>>>>

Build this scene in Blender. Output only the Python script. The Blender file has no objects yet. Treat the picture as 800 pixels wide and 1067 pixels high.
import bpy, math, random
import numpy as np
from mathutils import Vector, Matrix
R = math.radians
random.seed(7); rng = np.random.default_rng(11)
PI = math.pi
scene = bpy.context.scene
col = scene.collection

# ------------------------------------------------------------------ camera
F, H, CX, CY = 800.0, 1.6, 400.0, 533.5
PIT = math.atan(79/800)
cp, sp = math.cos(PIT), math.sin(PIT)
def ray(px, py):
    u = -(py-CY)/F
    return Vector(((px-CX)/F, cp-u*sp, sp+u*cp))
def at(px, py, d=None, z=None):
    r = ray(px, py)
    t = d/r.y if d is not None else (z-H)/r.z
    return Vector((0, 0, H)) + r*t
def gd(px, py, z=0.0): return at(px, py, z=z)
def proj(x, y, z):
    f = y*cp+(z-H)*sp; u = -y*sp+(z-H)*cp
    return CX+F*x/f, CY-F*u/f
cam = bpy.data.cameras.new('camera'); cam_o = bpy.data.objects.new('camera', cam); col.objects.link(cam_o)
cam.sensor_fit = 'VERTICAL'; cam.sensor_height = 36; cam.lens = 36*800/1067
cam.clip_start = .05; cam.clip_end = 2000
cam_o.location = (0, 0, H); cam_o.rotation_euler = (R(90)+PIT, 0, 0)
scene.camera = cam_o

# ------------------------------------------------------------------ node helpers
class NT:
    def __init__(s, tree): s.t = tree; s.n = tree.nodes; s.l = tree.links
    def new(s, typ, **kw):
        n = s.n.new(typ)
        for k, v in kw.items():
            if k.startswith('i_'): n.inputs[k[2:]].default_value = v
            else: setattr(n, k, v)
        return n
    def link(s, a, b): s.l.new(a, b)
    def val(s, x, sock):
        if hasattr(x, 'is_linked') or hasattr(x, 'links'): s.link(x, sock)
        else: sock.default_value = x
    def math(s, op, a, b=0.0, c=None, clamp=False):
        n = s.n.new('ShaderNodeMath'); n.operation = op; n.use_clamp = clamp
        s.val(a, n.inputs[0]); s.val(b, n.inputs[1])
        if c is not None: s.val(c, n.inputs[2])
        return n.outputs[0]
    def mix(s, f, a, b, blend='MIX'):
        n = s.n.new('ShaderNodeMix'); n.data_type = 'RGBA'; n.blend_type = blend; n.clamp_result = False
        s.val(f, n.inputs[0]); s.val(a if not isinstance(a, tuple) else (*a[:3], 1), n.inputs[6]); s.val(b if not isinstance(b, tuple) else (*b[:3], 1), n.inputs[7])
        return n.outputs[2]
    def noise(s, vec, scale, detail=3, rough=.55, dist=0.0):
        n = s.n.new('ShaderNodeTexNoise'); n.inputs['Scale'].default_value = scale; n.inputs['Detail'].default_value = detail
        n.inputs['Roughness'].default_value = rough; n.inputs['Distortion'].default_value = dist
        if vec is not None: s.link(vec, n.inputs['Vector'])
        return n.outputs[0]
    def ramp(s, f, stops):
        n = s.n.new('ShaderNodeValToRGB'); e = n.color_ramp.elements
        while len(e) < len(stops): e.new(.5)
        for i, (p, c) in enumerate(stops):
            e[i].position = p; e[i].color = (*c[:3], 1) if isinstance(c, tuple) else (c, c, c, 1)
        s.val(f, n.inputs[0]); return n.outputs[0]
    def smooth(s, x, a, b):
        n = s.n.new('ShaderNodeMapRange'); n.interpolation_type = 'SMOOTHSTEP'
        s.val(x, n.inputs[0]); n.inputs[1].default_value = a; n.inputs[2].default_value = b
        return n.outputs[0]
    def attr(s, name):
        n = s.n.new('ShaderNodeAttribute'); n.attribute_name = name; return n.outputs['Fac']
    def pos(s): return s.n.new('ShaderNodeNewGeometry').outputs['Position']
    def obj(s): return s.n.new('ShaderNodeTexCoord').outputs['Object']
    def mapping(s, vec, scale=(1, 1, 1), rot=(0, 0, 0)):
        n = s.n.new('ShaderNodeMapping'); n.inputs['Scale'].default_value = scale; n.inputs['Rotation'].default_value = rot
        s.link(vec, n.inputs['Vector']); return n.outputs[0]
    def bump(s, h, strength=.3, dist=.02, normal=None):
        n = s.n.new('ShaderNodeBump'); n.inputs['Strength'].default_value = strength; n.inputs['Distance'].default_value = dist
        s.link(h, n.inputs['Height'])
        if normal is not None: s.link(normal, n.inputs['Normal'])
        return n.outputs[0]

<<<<

*Exercise*. All of the lines above must be returned exactly.

*The response*.
Build this scene in Blender. Output only the Python script. The Blender file has no objects yet. Treat the picture as 800 pixels wide and 1067 pixels high.
import bpy, math, random
import numpy as np
from mathutils import Vector, Matrix
R = math.radians
random.seed(7); rng = np.random.default_rng(11)
PI = math.pi
scene = bpy.context.scene
col = scene.collection

# ------------------------------------------------------------------ camera
F, H, CX, CY = 800.0, 1.6, 400.0, 533.5
PIT = math.atan(79/800)
cp, sp = math.cos(PIT), math.sin(PIT)
def ray(px, py):
    u = -(py-CY)/F
    return Vector(((px-CX)/F, cp-u*sp, sp+u*cp))
def at(px, py, d=None, z=None):
    r = ray(px, py)
    t = d/r.y if d is not None else (z-H)/r.z
    return Vector((0, 0, H)) + r*t
def gd(px, py, z=0.0): return at(px, py, z=z)
def proj(x, y, z):
    f = y*cp+(z-H)*sp; u = -y*sp+(z-H)*cp
    return CX+F*x/f, CY-F*u/f
cam = bpy.data.cameras.new('camera'); cam_o = bpy.data.objects.new('camera', cam); col.objects.link(cam_o)
cam.sensor_fit = 'VERTICAL'; cam.sensor_height = 36; cam.lens = 36*800/1067
cam.clip_start = .05; cam.clip_end = 2000
cam_o.location = (0, 0, H); cam_o.rotation_euler = (R(90)+PIT, 0, 0)
scene.camera = cam_o

# ------------------------------------------------------------------ node helpers
class NT:
    def __init__(s, tree): s.t = tree; s.n = tree.nodes; s.l = tree.links
    def new(s, typ, **kw):
        n = s.n.new(typ)
        for k, v in kw.items():
            if k.startswith('i_'): n.inputs[k[2:]].default_value = v
            else: setattr(n, k, v)
        return n
    def link(s, a, b): s.l.new(a, b)
    def val(s, x, sock):
        if hasattr(x, 'is_linked') or hasattr(x, 'links'): s.link(x, sock)
        else: sock.default_value = x
    def math(s, op, a, b=0.0, c=None, clamp=False):
        n = s.n.new('ShaderNodeMath'); n.operation = op; n.use_clamp = clamp
        s.val(a, n.inputs[0]); s.val(b, n.inputs[1])
        if c is not None: s.val(c, n.inputs[2])
        return n.outputs[0]
    def mix(s, f, a, b, blend='MIX'):
        n = s.n.new('ShaderNodeMix'); n.data_type = 'RGBA'; n.blend_type = blend; n.clamp_result = False
        s.val(f, n.inputs[0]); s.val(a if not isinstance(a, tuple) else (*a[:3], 1), n.inputs[6]); s.val(b if not isinstance(b, tuple) else (*b[:3], 1), n.inputs[7])
        return n.outputs[2]
    def noise(s, vec, scale, detail=3, rough=.55, dist=0.0):
        n = s.n.new('ShaderNodeTexNoise'); n.inputs['Scale'].default_value = scale; n.inputs['Detail'].default_value = detail
        n.inputs['Roughness'].default_value = rough; n.inputs['Distortion'].default_value = dist
        if vec is not None: s.link(vec, n.inputs['Vector'])
        return n.outputs[0]
    def ramp(s, f, stops):
        n = s.n.new('ShaderNodeValToRGB'); e = n.color_ramp.elements
        while len(e) < len(stops): e.new(.5)
        for i, (p, c) in enumerate(stops):
            e[i].position = p; e[i].color = (*c[:3], 1) if isinstance(c, tuple) else (c, c, c, 1)
        s.val(f, n.inputs[0]); return n.outputs[0]
    def smooth(s, x, a, b):
        n = s.n.new('ShaderNodeMapRange'); n.interpolation_type = 'SMOOTHSTEP'
        s.val(x, n.inputs[0]); n.inputs[1].default_value = a; n.inputs[2].default_value = b
        return n.outputs[0]
    def attr(s, name):
        n = s.n.new('ShaderNodeAttribute'); n.attribute_name = name; return n.outputs['Fac']
    def pos(s): return s.n.new('ShaderNodeNewGeometry').outputs['Position']
    def obj(s): return s.n.new('ShaderNodeTexCoord').outputs['Object']
    def mapping(s, vec, scale=(1, 1, 1), rot=(0, 0, 0)):
        n = s.n.new('ShaderNodeMapping'); n.inputs['Scale'].default_value = scale; n.inputs['Rotation'].default_value = rot
        s.link(vec, n.inputs['Vector']); return n.outputs[0]
    def bump(s, h, strength=.3, dist=.02, normal=None):
        n = s.n.new('ShaderNodeBump'); n.inputs['Strength'].default_value = strength; n.inputs['Distance'].default_value = dist
        s.link(h, n.inputs['Height'])
        if normal is not None: s.link(normal, n.inputs['Normal'])
        return n.outputs[0]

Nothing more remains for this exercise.